Tally the lines in the listing below that contain "follow" and report the tally alone.

───── RECORDS SUPPLIED ─────

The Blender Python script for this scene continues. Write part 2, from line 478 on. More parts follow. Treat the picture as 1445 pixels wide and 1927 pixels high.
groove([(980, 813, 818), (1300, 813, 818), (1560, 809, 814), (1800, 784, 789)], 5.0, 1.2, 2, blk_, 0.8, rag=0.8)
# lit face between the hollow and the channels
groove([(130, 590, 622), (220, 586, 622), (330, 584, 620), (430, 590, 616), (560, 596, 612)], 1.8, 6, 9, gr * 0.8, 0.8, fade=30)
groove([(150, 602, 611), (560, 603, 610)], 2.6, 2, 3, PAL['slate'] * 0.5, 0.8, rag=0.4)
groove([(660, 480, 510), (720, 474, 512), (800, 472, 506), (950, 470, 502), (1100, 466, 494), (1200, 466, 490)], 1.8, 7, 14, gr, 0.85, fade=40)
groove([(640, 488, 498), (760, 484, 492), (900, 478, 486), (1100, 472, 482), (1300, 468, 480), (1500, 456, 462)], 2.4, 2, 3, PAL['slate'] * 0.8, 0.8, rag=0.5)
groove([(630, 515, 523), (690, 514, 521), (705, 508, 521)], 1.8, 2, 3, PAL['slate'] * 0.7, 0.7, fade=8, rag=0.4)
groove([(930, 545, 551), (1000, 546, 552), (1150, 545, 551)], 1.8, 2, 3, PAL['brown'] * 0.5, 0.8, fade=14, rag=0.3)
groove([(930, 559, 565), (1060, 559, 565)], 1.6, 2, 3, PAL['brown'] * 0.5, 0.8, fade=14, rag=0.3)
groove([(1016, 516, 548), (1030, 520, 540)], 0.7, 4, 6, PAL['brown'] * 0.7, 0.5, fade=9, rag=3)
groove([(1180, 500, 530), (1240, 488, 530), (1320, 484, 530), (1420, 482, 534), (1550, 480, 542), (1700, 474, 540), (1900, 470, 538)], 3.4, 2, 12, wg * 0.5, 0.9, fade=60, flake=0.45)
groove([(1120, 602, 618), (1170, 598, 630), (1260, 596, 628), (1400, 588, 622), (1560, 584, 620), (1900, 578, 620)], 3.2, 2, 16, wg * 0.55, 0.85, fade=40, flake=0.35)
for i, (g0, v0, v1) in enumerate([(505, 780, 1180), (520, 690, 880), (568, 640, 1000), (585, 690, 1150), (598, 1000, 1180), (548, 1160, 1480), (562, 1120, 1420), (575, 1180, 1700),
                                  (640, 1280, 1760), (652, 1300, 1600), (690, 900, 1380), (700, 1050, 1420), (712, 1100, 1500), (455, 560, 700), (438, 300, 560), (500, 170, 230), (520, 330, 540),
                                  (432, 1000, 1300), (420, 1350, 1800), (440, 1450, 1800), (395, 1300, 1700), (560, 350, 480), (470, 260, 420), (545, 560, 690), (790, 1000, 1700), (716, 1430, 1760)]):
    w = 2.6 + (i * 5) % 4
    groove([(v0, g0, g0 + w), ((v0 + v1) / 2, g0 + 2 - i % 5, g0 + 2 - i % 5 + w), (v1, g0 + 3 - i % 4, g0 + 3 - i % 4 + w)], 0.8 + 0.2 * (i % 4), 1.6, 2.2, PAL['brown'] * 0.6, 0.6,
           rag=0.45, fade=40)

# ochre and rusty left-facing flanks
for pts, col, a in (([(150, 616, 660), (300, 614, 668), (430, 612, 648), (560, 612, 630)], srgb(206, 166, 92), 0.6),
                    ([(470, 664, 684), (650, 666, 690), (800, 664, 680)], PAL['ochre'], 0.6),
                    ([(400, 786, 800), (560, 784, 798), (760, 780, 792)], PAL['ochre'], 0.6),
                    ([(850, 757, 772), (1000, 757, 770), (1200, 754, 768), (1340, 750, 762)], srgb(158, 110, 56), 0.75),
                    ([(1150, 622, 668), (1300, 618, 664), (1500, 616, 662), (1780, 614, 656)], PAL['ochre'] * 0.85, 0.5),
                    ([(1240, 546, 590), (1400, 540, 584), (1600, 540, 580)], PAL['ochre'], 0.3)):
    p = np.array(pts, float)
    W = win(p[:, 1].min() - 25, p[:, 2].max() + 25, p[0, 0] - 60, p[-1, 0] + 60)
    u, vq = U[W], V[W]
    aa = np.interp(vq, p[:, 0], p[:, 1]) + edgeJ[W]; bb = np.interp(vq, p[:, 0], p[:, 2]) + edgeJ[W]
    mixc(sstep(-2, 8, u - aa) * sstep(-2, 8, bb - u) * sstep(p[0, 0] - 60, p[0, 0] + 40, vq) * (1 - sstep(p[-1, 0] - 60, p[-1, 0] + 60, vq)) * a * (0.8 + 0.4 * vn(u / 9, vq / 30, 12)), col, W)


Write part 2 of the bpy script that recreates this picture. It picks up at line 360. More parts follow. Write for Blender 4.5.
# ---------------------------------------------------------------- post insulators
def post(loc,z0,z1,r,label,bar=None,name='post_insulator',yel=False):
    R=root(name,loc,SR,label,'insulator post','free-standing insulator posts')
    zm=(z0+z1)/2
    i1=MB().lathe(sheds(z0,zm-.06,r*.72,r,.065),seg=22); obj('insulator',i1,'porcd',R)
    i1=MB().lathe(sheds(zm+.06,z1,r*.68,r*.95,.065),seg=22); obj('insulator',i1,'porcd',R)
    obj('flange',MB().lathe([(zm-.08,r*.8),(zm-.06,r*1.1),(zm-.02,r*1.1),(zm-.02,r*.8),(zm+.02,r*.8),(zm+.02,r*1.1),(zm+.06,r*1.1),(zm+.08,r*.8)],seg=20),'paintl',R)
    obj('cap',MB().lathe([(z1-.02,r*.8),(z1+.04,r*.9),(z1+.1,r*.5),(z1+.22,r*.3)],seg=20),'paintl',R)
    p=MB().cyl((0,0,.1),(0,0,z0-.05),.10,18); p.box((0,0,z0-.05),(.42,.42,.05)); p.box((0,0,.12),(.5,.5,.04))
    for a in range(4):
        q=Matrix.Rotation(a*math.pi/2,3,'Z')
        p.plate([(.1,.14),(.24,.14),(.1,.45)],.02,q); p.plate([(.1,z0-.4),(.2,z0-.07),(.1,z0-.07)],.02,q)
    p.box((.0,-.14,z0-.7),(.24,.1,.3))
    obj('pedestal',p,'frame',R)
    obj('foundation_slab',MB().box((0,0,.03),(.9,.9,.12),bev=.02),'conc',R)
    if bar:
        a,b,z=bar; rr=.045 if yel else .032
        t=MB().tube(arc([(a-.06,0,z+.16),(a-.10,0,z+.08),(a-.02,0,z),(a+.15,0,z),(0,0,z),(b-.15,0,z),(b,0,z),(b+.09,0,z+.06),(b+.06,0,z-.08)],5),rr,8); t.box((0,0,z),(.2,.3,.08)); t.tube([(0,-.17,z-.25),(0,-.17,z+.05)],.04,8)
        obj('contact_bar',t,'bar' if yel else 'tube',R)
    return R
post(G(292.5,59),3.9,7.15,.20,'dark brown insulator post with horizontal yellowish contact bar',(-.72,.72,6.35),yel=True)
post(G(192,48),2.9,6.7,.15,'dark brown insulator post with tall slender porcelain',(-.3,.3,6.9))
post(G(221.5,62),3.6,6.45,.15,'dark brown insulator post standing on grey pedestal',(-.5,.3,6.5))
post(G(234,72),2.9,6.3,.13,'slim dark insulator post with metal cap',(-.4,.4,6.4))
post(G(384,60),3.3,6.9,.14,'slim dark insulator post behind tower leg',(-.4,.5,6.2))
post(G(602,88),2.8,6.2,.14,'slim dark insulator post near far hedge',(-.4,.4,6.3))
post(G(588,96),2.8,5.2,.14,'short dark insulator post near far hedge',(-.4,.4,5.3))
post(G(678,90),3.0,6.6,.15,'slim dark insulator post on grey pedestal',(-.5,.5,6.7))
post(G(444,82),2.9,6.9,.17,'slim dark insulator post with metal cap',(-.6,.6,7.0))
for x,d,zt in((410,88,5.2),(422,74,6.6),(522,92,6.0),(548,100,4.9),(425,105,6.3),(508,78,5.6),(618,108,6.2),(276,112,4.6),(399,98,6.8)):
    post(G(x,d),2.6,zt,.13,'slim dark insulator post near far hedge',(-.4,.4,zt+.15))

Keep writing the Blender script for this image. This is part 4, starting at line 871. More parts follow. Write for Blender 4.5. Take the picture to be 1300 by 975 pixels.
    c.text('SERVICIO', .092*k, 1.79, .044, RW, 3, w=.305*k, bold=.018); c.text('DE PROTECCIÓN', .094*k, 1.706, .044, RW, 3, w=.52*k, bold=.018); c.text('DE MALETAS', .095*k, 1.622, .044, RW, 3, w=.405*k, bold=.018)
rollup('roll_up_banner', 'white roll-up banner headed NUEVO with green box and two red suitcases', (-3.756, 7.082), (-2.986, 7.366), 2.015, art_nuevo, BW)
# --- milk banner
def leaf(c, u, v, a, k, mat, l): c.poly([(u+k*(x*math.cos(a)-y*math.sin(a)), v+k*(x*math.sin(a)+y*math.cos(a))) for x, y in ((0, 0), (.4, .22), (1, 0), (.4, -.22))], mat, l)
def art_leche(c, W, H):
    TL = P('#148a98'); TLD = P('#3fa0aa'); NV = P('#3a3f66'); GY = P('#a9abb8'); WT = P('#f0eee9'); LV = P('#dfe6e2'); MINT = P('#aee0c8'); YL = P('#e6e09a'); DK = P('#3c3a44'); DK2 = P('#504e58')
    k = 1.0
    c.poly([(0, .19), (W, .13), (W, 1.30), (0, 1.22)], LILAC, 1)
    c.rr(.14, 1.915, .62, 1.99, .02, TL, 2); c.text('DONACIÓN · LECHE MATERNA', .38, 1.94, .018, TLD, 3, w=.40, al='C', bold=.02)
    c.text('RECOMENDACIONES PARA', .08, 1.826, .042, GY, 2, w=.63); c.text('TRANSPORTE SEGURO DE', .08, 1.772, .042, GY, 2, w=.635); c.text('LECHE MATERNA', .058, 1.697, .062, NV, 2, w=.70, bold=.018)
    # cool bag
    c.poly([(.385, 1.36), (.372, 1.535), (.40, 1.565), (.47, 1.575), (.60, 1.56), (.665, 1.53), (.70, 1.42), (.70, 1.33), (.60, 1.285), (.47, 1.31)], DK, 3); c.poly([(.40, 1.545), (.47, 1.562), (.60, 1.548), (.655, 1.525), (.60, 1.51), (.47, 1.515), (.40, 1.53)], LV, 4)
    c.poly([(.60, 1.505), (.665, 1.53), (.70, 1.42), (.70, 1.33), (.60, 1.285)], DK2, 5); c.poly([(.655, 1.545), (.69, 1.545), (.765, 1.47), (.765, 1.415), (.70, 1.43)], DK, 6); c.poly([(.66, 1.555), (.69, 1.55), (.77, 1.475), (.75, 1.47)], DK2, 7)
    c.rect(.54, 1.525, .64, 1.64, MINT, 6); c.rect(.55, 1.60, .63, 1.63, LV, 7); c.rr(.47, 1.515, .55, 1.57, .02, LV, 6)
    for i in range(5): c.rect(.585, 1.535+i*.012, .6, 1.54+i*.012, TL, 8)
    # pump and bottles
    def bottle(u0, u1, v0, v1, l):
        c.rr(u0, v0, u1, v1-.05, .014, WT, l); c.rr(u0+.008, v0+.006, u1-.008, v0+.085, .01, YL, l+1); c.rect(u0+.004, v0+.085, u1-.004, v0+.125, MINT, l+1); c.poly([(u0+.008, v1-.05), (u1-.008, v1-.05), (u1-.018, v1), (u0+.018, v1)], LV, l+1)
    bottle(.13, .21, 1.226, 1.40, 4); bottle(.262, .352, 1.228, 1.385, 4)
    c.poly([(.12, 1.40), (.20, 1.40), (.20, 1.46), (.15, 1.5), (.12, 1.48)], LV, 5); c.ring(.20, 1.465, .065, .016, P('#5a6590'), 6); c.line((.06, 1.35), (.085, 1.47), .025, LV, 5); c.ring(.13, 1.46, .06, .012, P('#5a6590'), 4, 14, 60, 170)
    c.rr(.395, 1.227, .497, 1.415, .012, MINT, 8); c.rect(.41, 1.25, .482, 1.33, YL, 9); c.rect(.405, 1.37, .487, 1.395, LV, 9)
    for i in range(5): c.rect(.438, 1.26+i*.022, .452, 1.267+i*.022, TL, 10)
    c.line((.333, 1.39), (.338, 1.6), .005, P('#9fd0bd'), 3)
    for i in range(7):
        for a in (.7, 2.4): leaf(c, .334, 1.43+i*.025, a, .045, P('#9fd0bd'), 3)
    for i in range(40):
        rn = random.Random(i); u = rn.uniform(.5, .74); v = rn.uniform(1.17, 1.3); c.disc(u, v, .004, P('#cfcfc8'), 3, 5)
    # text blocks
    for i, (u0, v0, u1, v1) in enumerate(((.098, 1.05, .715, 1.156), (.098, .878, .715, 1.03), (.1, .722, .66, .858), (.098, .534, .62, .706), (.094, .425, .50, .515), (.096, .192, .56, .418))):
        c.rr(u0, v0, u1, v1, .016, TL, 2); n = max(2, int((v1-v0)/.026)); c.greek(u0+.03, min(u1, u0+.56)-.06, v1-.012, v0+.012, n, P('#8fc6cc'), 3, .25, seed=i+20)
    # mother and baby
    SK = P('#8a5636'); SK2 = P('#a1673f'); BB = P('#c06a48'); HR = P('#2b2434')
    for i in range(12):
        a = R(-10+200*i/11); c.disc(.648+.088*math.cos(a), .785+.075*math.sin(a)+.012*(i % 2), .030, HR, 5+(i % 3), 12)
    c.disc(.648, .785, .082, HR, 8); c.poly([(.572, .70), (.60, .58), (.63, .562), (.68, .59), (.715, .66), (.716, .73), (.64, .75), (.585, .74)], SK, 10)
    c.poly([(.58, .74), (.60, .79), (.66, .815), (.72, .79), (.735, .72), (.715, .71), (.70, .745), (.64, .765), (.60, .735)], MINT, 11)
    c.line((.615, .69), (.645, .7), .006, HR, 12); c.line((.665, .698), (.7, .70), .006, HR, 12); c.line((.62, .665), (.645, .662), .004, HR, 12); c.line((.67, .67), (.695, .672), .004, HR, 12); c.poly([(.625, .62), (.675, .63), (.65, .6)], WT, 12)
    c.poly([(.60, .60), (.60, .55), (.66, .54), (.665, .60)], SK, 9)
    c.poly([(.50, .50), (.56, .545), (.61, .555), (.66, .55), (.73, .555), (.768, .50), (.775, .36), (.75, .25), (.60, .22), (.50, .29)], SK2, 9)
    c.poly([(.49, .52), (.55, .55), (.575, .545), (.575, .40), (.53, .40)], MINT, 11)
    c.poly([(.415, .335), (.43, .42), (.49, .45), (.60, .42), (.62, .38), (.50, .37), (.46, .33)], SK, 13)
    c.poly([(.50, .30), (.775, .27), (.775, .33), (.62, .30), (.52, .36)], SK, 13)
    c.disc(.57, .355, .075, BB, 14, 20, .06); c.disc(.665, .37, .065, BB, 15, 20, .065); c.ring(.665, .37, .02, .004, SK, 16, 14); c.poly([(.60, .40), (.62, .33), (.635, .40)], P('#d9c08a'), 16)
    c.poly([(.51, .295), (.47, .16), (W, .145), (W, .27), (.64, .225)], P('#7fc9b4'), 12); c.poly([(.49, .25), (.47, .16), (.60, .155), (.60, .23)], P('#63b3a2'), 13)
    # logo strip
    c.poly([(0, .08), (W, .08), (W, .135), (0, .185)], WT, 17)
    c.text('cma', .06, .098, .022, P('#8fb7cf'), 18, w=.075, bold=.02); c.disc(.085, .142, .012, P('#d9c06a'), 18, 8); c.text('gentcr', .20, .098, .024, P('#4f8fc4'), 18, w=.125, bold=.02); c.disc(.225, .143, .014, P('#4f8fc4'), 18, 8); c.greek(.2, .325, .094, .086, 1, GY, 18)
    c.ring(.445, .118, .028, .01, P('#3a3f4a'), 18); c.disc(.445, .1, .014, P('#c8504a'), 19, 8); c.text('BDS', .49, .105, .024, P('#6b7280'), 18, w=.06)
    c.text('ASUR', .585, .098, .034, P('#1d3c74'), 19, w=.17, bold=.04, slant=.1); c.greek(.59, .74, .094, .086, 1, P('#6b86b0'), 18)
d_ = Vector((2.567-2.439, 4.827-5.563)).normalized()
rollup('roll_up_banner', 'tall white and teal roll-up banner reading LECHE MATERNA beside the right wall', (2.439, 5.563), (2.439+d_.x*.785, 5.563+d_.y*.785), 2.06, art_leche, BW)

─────

◆ TASK SOLUTION
3